During the XIXth century this unit of mass was one of the most used in Europe and America; even the newly developed typewriters had a key for it; an from that day onwards it never abandoned our keyboards. Then came Christopher Scholes, who in 1868 developed a system to unify all existent keyboards for typewriters. He would sell the patent to Remington in 1873. The QWERTY keyboard received its name from the first six letters in its upper row.

And then the @ sign lingered, a strange key getting stranger for most new users, and it was close to disappearing but then in 1971 Ray Tomlinson, a US programmer, developed the first electronic mail system ever and chose that symbol to separate the name of the person from the place where that person was.

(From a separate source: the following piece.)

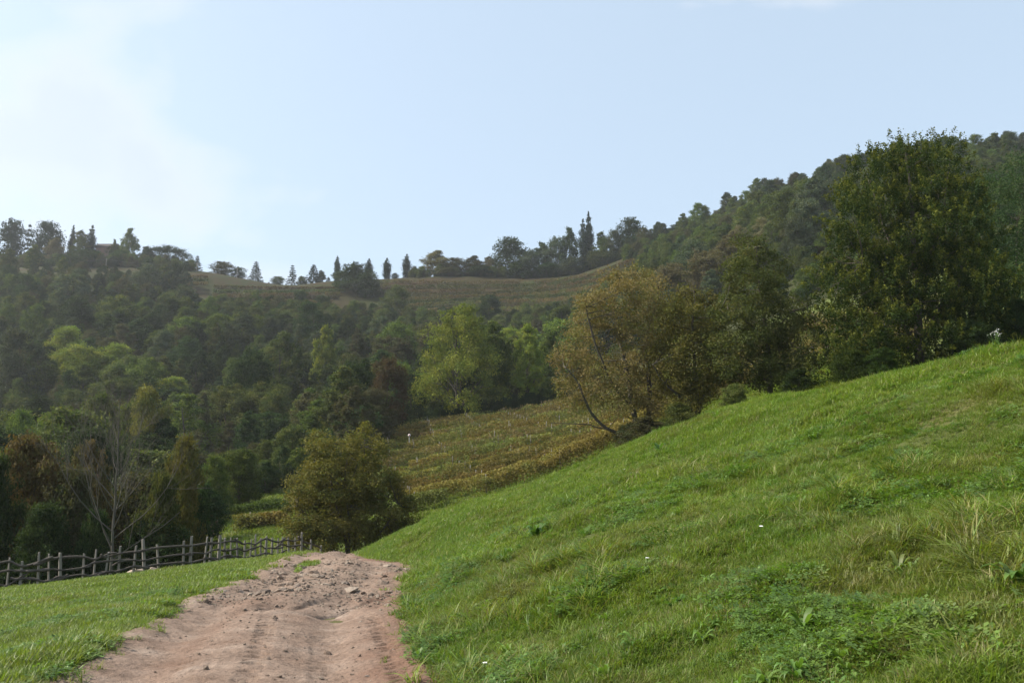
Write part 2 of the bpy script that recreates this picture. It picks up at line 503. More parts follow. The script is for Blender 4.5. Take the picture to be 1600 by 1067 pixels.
def put_tree(name, meshes, kind, loc, scale=(1, 1, 1), rz=0.0, label=None, group=None, cat='tree'):
    e = new_obj(name, None)
    e.empty_display_size = .5
    e.location = loc; e.rotation_euler = (0, 0, rz); e.scale = scale
    tag(e, label, cat, group)
    tm, cm = meshes
    if tm is not None: new_obj('trunk', tm, e)
    c = new_obj('crown', cm, e)
    if kind:
        c.material_slots[0].link = 'OBJECT'; c.material_slots[0].material = leaf_mat(kind)
    return e

# ------------------------------------------------------------------ setting: ground, road
def col_of(x, y, z):
    """picture column and row of ground points"""
    f = y * CP + (z - CAMZ) * SP
    u = -y * SP + (z - CAMZ) * CP
    f = np.where(f > .5, f, .5)
    return 800 + FPX * x / f, 533.5 - FPX * u / f
def forest_edge(px):
    return np.interp(px, [-400, 280, 330, 400, 470, 585, 600, 900, 1000, 1300, 1700], [46, 46, 72, 97, 104, 118, 154, 157, 160, 165, 165])
UP_L = [(-400, 436), (0, 436), (150, 430), (300, 436), (340, 447), (450, 452), (530, 446), (640, 438), (700, 438), (800, 443), (900, 432), (1000, 408), (1130, 386)]
def upper_vine(px, py):
    """share of terraced vineyard at a picture position on the far slope"""
    top = np.interp(px, [a for a, b in UP_L], [b for a, b in UP_L])
    bot = np.interp(px, [0, 120, 330, 480, 600, 800, 930, 1000, 1140], [445, 446, 478, 486, 496, 502, 480, 432, 402])
    return (py > top - 2) & (py < bot) & (px > -40) & (px < 1140)

def build_ground():
    rows = np.concatenate([np.linspace(-14, 2, 22)[:-1], np.arange(2, 20, .12), np.arange(20, 62, .26),
                           np.exp(np.linspace(math.log(62), math.log(900), 170))])
    cols = np.concatenate([np.linspace(-1.25, -.6, 22)[:-1], np.arange(-.6, -.2, .008), np.arange(-.2, .02, .0026),
                           np.arange(.02, .6, .0062), np.linspace(.6, 1.25, 22)])
    Yg, Ug = np.meshgrid(rows, cols, indexing='ij')
    Xg = Ug * (Yg + 20)
    x = Xg.ravel(); y = Yg.ravel()
    z = ground_z(x, y)
    # bed of the road: sunk a little under the road sheet
    s = x - road_r(y); t = road_l(y) - x
    inside = np.minimum(smooth(.05, .35, -s), smooth(.05, .35, -t)) * (y < 61)
    zz = z - .16 * inside
    px, py = col_of(x, y, z)
    n1 = fbm(x, y, 2.3, 4, 4.0); n2 = fbm(x, y, 9, 3, 6.0)
    grass = np.stack([.060 + .03 * n1, .075 + .03 * n1, .026 + 0 * n1], 1)
    soil = np.stack([.15 + 0 * n1, .105 + 0 * n1, .07 + 0 * n1], 1)
    c = grass * (1 - smooth(.52, .72, n1)[:, None] * .5) + soil * (smooth(.52, .72, n1)[:, None] * .5)
    near_edge = np.maximum(smooth(.30, .0, s) * (s > -.6), smooth(.25, .0, t) * (t > -.6)) * (y < 62)
    redsoil = np.array([.165, .098, .066])
    c = c * (1 - near_edge[:, None]) + redsoil * near_edge[:, None]
    hollow = np.exp(-((y - 29) / 3.2) ** 2 - ((s - .4) / .55) ** 2)[:, None]
    c = c * (1 - hollow) + redsoil * hollow
    far = y > 52
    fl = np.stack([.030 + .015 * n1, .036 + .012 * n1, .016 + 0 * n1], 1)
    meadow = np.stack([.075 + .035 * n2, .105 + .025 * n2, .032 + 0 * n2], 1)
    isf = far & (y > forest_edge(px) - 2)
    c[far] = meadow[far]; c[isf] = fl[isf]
    uv = (upper_vine(px, py) & (y > 340) & (y < 470)) | ((y > 395) & (px < 1145))
    band = .5 + .5 * np.sin(py * 2 * math.pi / 7.0)
    tv = np.stack([.022 + .010 * band + .010 * n1, .021 + .010 * (1 - band) + .008 * n2, .010 + 0 * n1], 1)
    c[uv] = tv[uv]
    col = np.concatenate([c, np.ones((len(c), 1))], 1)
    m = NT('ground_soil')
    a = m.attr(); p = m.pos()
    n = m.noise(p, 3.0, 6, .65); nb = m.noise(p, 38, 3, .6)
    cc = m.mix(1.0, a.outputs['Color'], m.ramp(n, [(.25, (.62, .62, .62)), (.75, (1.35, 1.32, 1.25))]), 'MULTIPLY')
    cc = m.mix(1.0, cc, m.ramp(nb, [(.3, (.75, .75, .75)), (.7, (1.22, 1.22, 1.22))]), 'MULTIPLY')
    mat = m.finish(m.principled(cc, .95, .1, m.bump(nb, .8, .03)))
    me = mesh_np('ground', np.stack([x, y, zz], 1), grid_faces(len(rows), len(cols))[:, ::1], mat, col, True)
    return tag(new_obj('ground', me), kind='structure')
ground = build_ground()

def road_relief(x, y, w):
    """ruts, tyre treads and rubble bumps; w = 0..1 across"""
    z = .07 * (fbm(x, y, 1.4, 4, 11) - .5) + .045 * (fbm(x, y, .28, 3, 15) - .5) + .014 * (vnoise(x, y, .06, 9) - .5)
    # camber worn into two shallow wheel ruts
    z += .05 * (1 - (2 * w - 1) ** 2)
    for wc, ww, dp in ((.22, .10, .10), (.72, .11, .11)):
        z -= dp * np.exp(-((w - wc + .02 * np.sin(y * .6)) / ww) ** 2)
    # rubble stretch
    rb = smooth(15.5, 18, y) * smooth(31, 26, y)
    z += rb * (.12 * (fbm(x, y, .75, 4, 21) - .5) + .035 * (vnoise(x, y, .17, 23) - .5))
    # cut bank and hollow before the rubble
    d = y - (15.2 + .5 * np.sin(x * 1.7) + .6 * (vnoise(x, y, .9, 31) - .5))
    z += .085 * smooth(-.25, .25, d) * smooth(.95, .75, w)
    z -= .13 * np.exp(-((y - 14.5) / .55) ** 2 - ((w - .66) / .12) ** 2)
    z -= .09 * np.exp(-((y - 14.9) / .35) ** 2 - ((w - .45) / .09) ** 2)
    # diagonal skid grooves
    g = (x + 3.1) - (y - 14.5) * .55
    z -= .05 * np.exp(-(g / .07) ** 2) * smooth(13.9, 14.4, y) * smooth(16.2, 15.6, y)
    g = (x + 3.75) - (y - 14.5) * .5
    z -= .04 * np.exp(-(g / .06) ** 2) * smooth(13.9, 14.3, y) * smooth(15.9, 15.3, y)
    # tread prints of a tractor tyre
    def tread(xc, half, per, dp, y0, y1, slant):
        q = (x - xc) / half
        inside = smooth(1.0, .82, np.abs(q)) * smooth(y0, y0 + .4, y) * smooth(y1, y1 - .5, y)
        ph = (y + slant * np.abs(q) * per + .6 * per * (vnoise(x, y, .35, 41) - .5)) / per
        bar = smooth(.38, .58, np.abs((ph % 1.0) - .5) * 2)
        fade = smooth(.30, .70, vnoise(x, y, .8, 47 + 10 * half) * .6 + vnoise(x, y, .16, 49) * .5)
        return -dp * inside * fade * bar
    xc = np.interp(y, [5, 8.4, 11, 13.5, 16], [-1.9, -2.44, -2.98, -3.55, -4.3])
    z += tread(xc, .13, .22, .040, 5.5, 15.2, .3)
    z += tread(xc + 1.50, .12, .21, .032, 6, 14.6, .35)
    z += tread(xc + .80, .22, .19, .016, 5, 13.5, .3)
    z += tread(xc + 1.95, .18, .20, .018, 5, 14, .3)
    z += tread(xc + .38, .16, .15, .010, 5, 14, .3)
    z += tread(xc - .62, .22, .20, .016, 5, 12.5, .3)
    z += tread(xc - 1.15, .18, .18, .012, 5, 12, .3)
    return z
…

The idea behind his decision was to use a letter from the typewriter keyboard that would not appear in names nor in servers. At the time, the @ was a key within the keyboard but had no use whatsoever, hence, it did not interfere with names of any sort. Tomlinson sent himself the first e-mail ever, he did so using his computer and sending it to another machine right next to his.

The rest is history. Today the @ sign is as popular key as they come, more even than most letters of the alphabet. For us, citizens of Córdoba, it means something to have remotely contributed in unimaginable ways to the great technological revolution of our time.

(He who does not find comfort for himself does so willingly for there are plenty of other options.)